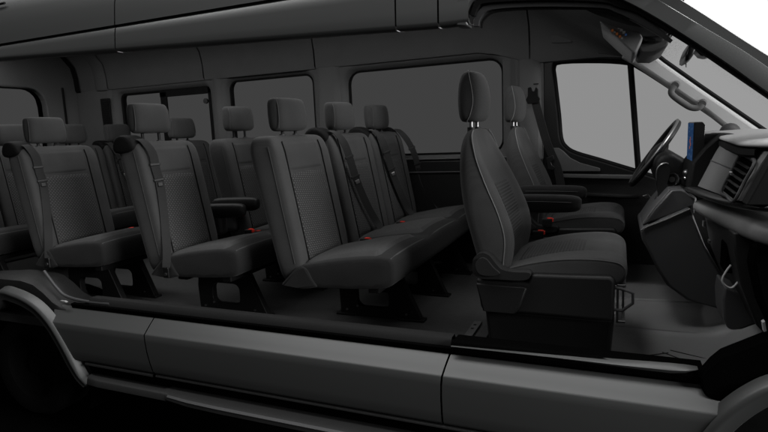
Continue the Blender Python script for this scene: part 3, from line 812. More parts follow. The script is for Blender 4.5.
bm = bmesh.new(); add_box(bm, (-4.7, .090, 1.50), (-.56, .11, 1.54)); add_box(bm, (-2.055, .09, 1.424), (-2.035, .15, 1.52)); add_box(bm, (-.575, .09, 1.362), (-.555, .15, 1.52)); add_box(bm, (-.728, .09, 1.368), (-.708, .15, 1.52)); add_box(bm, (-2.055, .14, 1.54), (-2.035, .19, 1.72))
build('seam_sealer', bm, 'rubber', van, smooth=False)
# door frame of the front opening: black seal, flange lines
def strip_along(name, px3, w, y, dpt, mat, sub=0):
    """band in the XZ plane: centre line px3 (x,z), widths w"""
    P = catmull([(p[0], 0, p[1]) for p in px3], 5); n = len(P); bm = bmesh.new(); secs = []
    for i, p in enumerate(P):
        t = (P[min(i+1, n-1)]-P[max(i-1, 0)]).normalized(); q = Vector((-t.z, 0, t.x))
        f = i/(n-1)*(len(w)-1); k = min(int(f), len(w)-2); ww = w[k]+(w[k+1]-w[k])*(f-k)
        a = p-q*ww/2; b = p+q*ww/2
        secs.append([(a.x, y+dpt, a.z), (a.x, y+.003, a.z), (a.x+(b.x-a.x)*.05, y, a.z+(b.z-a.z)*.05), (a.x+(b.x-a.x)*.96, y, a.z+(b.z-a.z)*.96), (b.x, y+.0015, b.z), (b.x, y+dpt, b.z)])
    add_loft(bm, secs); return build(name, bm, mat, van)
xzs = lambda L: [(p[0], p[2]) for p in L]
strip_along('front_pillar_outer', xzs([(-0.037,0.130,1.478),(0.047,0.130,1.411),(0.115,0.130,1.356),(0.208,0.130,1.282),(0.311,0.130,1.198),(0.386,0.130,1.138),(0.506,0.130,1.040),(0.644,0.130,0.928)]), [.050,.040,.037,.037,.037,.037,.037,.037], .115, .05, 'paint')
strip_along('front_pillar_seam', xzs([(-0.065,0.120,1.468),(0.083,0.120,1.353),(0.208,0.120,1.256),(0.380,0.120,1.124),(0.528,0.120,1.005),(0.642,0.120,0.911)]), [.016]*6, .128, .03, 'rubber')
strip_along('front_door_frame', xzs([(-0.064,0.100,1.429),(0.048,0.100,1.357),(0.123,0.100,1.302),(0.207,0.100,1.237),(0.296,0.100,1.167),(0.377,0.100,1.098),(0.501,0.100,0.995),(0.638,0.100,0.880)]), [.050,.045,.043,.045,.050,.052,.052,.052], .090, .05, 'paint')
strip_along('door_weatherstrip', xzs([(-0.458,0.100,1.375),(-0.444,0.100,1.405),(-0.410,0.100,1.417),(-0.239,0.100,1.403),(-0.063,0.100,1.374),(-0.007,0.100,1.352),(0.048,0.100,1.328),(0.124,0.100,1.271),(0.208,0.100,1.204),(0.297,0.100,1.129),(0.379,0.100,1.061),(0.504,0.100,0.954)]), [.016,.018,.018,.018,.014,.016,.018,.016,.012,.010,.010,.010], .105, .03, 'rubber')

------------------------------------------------

» Objective
Repeat the data exactly, excluding the pictures.

» The result
Continue the Blender Python script for this scene: part 3, from line 812. More parts follow. The script is for Blender 4.5.
bm = bmesh.new(); add_box(bm, (-4.7, .090, 1.50), (-.56, .11, 1.54)); add_box(bm, (-2.055, .09, 1.424), (-2.035, .15, 1.52)); add_box(bm, (-.575, .09, 1.362), (-.555, .15, 1.52)); add_box(bm, (-.728, .09, 1.368), (-.708, .15, 1.52)); add_box(bm, (-2.055, .14, 1.54), (-2.035, .19, 1.72))
build('seam_sealer', bm, 'rubber', van, smooth=False)
# door frame of the front opening: black seal, flange lines
def strip_along(name, px3, w, y, dpt, mat, sub=0):
    """band in the XZ plane: centre line px3 (x,z), widths w"""
    P = catmull([(p[0], 0, p[1]) for p in px3], 5); n = len(P); bm = bmesh.new(); secs = []
    for i, p in enumerate(P):
        t = (P[min(i+1, n-1)]-P[max(i-1, 0)]).normalized(); q = Vector((-t.z, 0, t.x))
        f = i/(n-1)*(len(w)-1); k = min(int(f), len(w)-2); ww = w[k]+(w[k+1]-w[k])*(f-k)
        a = p-q*ww/2; b = p+q*ww/2
        secs.append([(a.x, y+dpt, a.z), (a.x, y+.003, a.z), (a.x+(b.x-a.x)*.05, y, a.z+(b.z-a.z)*.05), (a.x+(b.x-a.x)*.96, y, a.z+(b.z-a.z)*.96), (b.x, y+.0015, b.z), (b.x, y+dpt, b.z)])
    add_loft(bm, secs); return build(name, bm, mat, van)
xzs = lambda L: [(p[0], p[2]) for p in L]
strip_along('front_pillar_outer', xzs([(-0.037,0.130,1.478),(0.047,0.130,1.411),(0.115,0.130,1.356),(0.208,0.130,1.282),(0.311,0.130,1.198),(0.386,0.130,1.138),(0.506,0.130,1.040),(0.644,0.130,0.928)]), [.050,.040,.037,.037,.037,.037,.037,.037], .115, .05, 'paint')
strip_along('front_pillar_seam', xzs([(-0.065,0.120,1.468),(0.083,0.120,1.353),(0.208,0.120,1.256),(0.380,0.120,1.124),(0.528,0.120,1.005),(0.642,0.120,0.911)]), [.016]*6, .128, .03, 'rubber')
strip_along('front_door_frame', xzs([(-0.064,0.100,1.429),(0.048,0.100,1.357),(0.123,0.100,1.302),(0.207,0.100,1.237),(0.296,0.100,1.167),(0.377,0.100,1.098),(0.501,0.100,0.995),(0.638,0.100,0.880)]), [.050,.045,.043,.045,.050,.052,.052,.052], .090, .05, 'paint')
strip_along('door_weatherstrip', xzs([(-0.458,0.100,1.375),(-0.444,0.100,1.405),(-0.410,0.100,1.417),(-0.239,0.100,1.403),(-0.063,0.100,1.374),(-0.007,0.100,1.352),(0.048,0.100,1.328),(0.124,0.100,1.271),(0.208,0.100,1.204),(0.297,0.100,1.129),(0.379,0.100,1.061),(0.504,0.100,0.954)]), [.016,.018,.018,.018,.014,.016,.018,.016,.012,.010,.010,.010], .105, .03, 'rubber')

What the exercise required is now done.